Eventually you start to think that AT&T executives should just stop thinking before they hurt someone or themselves. If AT&T put half as much energy into running a top-flight network with quality support as they did cooking up hare-brained troll toll schemes — they might just stop coming in last place in all major customer satisfaction studies.

Karl Bode from the previously-linked piece about AT&T’s latest idiotic money-making scheme. (via parislemon)

I really can’t see how AT&T is having trouble making money, nor can I see how they would be in trouble if they were turned into a “dumb pipe”. Its an eventually they are trying to avoid, but their feeble attempts are only hastening their devolvement into that role. Much like the Empire, the more they tighten their grip, the more trouble they are going to have.

Much like what the internet is doing to cable companies, internet on smartphones (predominantly the iPhone) is undercutting the big money-making services the phone companies have relied on, voice calls and SMS, but still. Even the data “abusers” are not using but a fraction of the bandwidth I use on any given month through our FTTP connection.

At the same time, on a personal level, they are STILL soaking us for a texting plan, voice plan, etc., all of which is severely overkill for our needs, just so we can get a data plan (that we use modestly) at a reasonable rate. And this isn’t an uncommon experience based on my observations. The vast majority of AT&T smartphone customers almost certainly pays more than their share for the amount of data service they use each month, more than enough to accommodate the overages used by the fraction of the user base using more.

Yet AT&T seems hellbent on punishing their entire customer base, simply because they aren’t making as much as they feel they should (read: Greed). As the infrastructure owners, its their prerogative to charge whatever they want. But, in a perfect world the market would be able to respond and slap the hell out of them whenever they pitched such stupid idea. But when your choices are two bags of shit, to paraphrase Lewis Black, its not really a choice.

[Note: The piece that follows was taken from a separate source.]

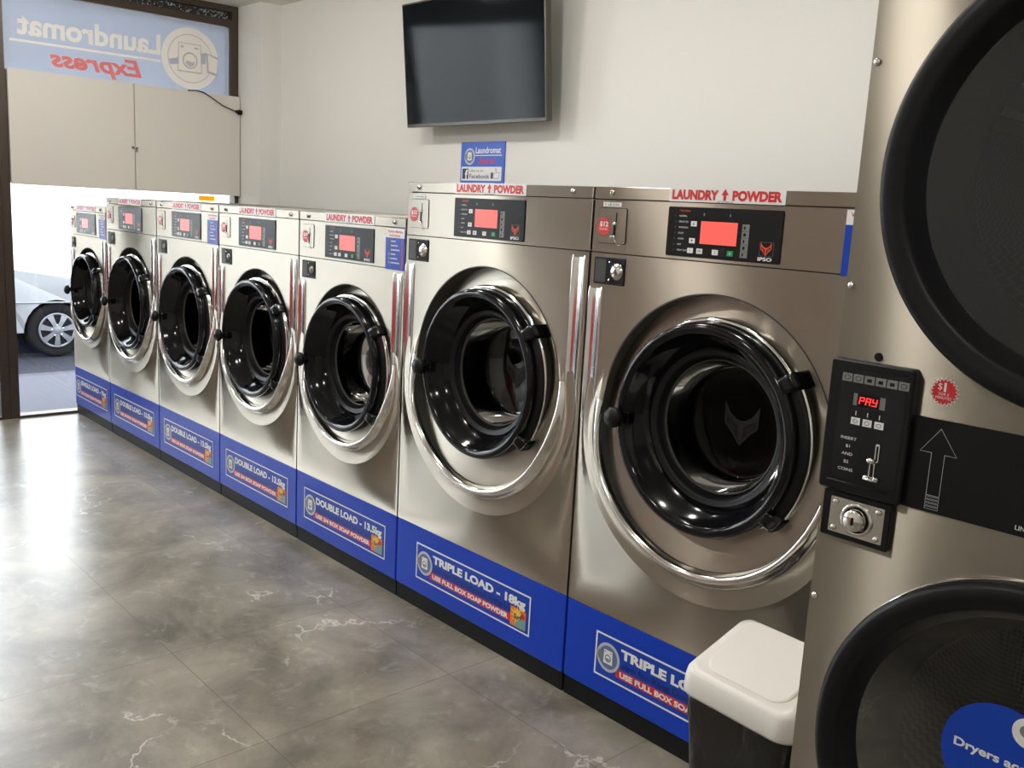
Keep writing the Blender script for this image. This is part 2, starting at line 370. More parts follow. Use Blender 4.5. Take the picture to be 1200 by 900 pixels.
sp2([(cy-.080, cz-.078), (cy+.070, cz-.078), (cy+.064, cz+.088), (cy-.074, cz+.088)], XW+.0036, FILMW)
sp2(circ(cy-.004, cz-.012, .050, 32), XW+.004, FILMG); sp2(circ(cy-.004, cz-.012, .041, 32), XW+.0044, FILMW)
sp2([(cy-.035, cz-.02), (cy-.015, cz-.014), (cy+.01, cz-.022), (cy+.03, cz-.015), (cy+.02, cz-.04), (cy-.004, cz-.05), (cy-.028, cz-.038)], XW+.0048, FILMG)
sp2(circ(cy-.055, cz+.068, .009, 12), XW+.004, FILMG); sp2([(cy+.025, cz+.062), (cy+.052, cz+.062), (cy+.052, cz+.072), (cy+.025, cz+.072)], XW+.004, FILMG)
f.build('emblem', sg)

# hanging cupboard boards under the sign
XC = -3.405
cb = empty('wall_cupboard', (XC, .35, 1.38), 'pale grey two-door cupboard hung in the shop window below the blue sign', 'cupboard')
c = MB(); c.box(-.055, -.014, -.672, .708, .006, .634, BOARD); c.build('carcass', cb)
c = MB(); c.box(-.013, 0, -.675, .024, 0, .64, BOARD); c.build('door', cb)
c = MB(); c.box(-.013, 0, .031, .718, 0, .64, BOARD); c.build('door', cb)
c = MB(); c.box(.0, .004, .008, .024, .252, .266, ALLOY); c.box(.0, .004, .031, .045, .25, .264, ALLOY); c.tube([(.006, .014, .26), (.012, .022, .262), (.012, .034, .26), (.006, .04, .256)], .0025, POLISH); c.box(.004, .012, .030, .042, .236, .252, M('brass_padlock', srgb(170, 160, 130), .35, .8)); c.build('latch', cb)
pc = MB()
pts = [(XC+.006, .715, 2.02), (XC+.008, .77, 2.026), (XC+.012, .82, 2.018), (XC+.016, .88, 1.985), (XC+.018, .94, 1.952), (XC+.02, 1.0, 1.932), (XC+.02, 1.035, 1.923)]
q = [Vector(p) for p in pts]; sm = []
for i in range(len(q)-1):
    for k in range(4): sm.append(q[i].lerp(q[i+1], k/4))
sm.append(q[-1])
pc.tube(sm, .0035, BLACK)
pcr = empty('power_cord', (XC, .87, 1.92), 'thin black power cord with plug drooping over the cupboard top right', 'cord')
o = pc.build('cable', pcr); o.location = -Vector(pcr.location)
o = MB().tube([(XC+.02, 1.03, 1.924), (XC+.02, 1.055, 1.921)], .009, BLACK).tube([(XC+.02, 1.048, 1.921), (XC+.02, 1.0685, 1.920)], .017, BLACK, 14).build('plug', pcr); o.location = -Vector(pcr.location)

# ------------------------------------------------------------------ ceiling downlights (above the camera's view)
for i, (bx, by) in enumerate([(x, -.25) for x in (-2.3, -1.0, .1, 1.17)] + [(x, -2.0) for x in (-2.3, -.6, .95, 2.6)]):
    bt = empty('ceiling_lamp', (bx, by, HC), 'round white drum-shaped ceiling lamp', 'light', 'ceiling lamps out of frame')
    r_ = MB(); vs = []; n = 32
    for rr_, zz in ((.125, -.001), (.120, -.008), (.105, -.008), (.100, -.003)):
        for k in range(n): vs.append((rr_*cos(2*pi*k/n), rr_*sin(2*pi*k/n), zz))
    r_.add(vs, [(j*n+k, j*n+(k+1) % n, (j+1)*n+(k+1) % n, (j+1)*n+k)[::-1] for j in range(3) for k in range(n)], LAMPB, True).build('rim', bt)
    d_ = MB(); vs = []
    for rr_, zz in ((.098, -.004), (.098, -.055), (.090, -.070), (.070, -.078), (.035, -.082), (.001, -.083)):
        for k in range(n): vs.append((rr_*cos(2*pi*k/n), rr_*sin(2*pi*k/n), zz))
    d_.add(vs, [(j*n+k, j*n+(k+1) % n, (j+1)*n+(k+1) % n, (j+1)*n+k)[::-1] for j in range(5) for k in range(n)], LAMPM, True).build('diffuser', bt)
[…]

Every time something like this comes up, I seriously considering switching back to Sprint, a company I swore in 2001 I would never do business with again. But their coverage is still spotty enough in the midwest that its just not feasible. AT&T’s EDGE service has the fewest black holes for where we live. Verizon coverage is usually very binary here. You either have great service, or you have no service. And when you have no service, you can forget about your phone living for more than a few hours on battery. With AT&T, you might not have good service, but you will have a signal, and its almost certainly going to be EDGE, and those radios are hella-efficient, my old EDGE-only 8310 would survive for almost a week without charging if I wasn’t talking on it a lot and was using it exclusively for email/texting, which was the lions share of my device usage at the time.